_Required work_: Return the lines exactly as they stand, from the first of the material through the line containing "COL = scene.collection".
— Start —
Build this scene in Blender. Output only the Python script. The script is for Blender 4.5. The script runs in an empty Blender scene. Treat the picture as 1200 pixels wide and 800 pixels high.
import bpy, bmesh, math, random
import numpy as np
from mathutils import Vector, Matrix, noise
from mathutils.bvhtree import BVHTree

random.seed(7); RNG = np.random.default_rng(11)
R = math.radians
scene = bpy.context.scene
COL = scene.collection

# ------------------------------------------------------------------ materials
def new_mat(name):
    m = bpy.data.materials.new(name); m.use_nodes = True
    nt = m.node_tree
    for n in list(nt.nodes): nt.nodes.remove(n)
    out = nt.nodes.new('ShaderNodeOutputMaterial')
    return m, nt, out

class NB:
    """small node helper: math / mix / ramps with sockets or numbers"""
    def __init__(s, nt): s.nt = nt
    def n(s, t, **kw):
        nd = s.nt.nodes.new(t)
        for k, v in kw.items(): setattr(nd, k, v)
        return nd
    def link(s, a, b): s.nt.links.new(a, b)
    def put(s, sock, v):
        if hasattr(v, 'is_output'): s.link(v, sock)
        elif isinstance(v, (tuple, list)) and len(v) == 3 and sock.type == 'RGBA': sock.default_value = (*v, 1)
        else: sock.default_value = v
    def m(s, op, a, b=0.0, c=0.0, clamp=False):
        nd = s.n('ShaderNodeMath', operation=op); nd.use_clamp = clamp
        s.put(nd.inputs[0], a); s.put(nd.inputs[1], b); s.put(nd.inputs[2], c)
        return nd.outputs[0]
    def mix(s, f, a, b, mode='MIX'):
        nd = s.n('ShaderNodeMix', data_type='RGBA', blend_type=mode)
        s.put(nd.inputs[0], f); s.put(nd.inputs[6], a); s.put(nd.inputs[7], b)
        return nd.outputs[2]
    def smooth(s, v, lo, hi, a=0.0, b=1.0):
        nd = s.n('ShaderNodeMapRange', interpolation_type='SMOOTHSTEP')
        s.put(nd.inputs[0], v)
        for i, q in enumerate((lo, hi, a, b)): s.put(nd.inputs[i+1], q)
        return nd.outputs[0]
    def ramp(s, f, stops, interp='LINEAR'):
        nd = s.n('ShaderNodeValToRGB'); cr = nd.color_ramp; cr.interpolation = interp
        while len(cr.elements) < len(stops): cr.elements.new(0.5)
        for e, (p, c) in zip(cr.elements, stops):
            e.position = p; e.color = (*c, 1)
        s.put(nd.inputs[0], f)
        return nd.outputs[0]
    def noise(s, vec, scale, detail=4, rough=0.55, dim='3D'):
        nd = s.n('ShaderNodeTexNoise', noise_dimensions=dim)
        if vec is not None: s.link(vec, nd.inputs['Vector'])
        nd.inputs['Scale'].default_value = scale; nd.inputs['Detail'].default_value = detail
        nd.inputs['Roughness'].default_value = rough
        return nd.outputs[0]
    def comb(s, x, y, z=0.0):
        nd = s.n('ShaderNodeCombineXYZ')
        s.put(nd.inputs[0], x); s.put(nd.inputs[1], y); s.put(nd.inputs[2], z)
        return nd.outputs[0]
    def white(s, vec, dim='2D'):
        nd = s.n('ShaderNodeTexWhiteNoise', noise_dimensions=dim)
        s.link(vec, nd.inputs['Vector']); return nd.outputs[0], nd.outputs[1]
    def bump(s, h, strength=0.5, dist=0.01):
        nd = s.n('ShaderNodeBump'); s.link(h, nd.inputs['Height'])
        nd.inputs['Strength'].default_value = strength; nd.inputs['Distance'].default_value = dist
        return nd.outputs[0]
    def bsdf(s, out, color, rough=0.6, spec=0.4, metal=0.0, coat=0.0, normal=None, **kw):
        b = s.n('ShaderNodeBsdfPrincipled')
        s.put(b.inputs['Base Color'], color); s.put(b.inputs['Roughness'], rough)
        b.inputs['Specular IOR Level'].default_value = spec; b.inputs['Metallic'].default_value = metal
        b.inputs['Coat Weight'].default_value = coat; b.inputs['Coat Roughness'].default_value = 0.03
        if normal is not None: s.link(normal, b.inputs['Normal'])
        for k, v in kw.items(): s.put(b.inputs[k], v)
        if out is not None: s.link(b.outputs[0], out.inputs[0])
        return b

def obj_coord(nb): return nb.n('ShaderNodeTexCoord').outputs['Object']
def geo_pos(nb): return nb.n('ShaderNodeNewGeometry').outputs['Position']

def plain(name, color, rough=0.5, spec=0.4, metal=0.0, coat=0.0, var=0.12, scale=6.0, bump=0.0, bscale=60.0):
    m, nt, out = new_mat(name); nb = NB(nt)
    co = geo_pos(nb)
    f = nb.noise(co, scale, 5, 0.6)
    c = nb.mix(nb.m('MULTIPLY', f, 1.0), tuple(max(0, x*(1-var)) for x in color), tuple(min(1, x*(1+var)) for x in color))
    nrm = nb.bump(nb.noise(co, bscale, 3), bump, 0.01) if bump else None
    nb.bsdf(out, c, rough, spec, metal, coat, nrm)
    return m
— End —
_Solution_:
Build this scene in Blender. Output only the Python script. The script is for Blender 4.5. The script runs in an empty Blender scene. Treat the picture as 1200 pixels wide and 800 pixels high.
import bpy, bmesh, math, random
import numpy as np
from mathutils import Vector, Matrix, noise
from mathutils.bvhtree import BVHTree

random.seed(7); RNG = np.random.default_rng(11)
R = math.radians
scene = bpy.context.scene
COL = scene.collection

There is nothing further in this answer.